1. A decisão abordou totalmente a insurgência, devendo a insatisfação da parte autora ser formulada na via recursal própria e não na seara integrativa, restrita à verificação dos vícios listados no art. 1.022 do CPC, os quais se encontram ausentes.
2. A Primeira Seção do STJ, no julgamento do Tema 979, pacificou orientação, segundo a qual, com relação aos pagamentos indevidos aos segurados decorrentes de erro administrativo (material ou operacional), não embasado em interpretação errônea ou equivocada da lei pela Administração, são repetíveis os valores, sendo legítimo o seu desconto no percentual de até 30% (trinta por cento) do valor do benefício mensal, ressalvada a hipótese em que o segurado, diante do caso concreto, comprova sua boa-fé objetiva, sobretudo com demonstração de que não lhe era possível constatar o pagamento indevido.

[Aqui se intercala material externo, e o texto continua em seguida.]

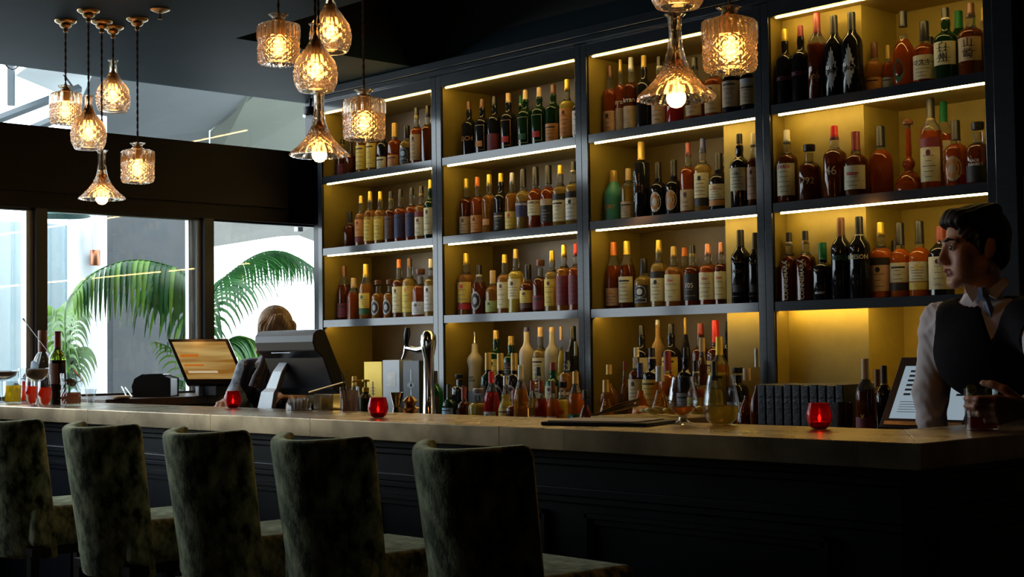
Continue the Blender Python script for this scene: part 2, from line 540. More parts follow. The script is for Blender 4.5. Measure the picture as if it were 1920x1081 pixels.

3. O E. STJ evoluiu a sua jurisprudência passando a adotar o entendimento no sentido de que, para a não devolução dos valores recebidos indevidamente pelo beneficiário da Previdência Social, é imprescindível que, além do caráter alimentar da verba e do princípio da irrepetibilidade do benefício, a presença da boa-fé objetiva daquele que recebe parcelas tidas por indevidas pela administração.
4. No caso dos autos, houve boa-fé objetiva do beneficiário, com demonstração de que não lhe era possível constatar o pagamento indevido. Logo, tem aplicação a ressalva constante da parte final da citada tese, não havendo se falar em devolução de valores percebidos a título de benefício assistencial, razão pela qual resta mantida a sentença.
5. Embargos de declaração do INSS rejeitados.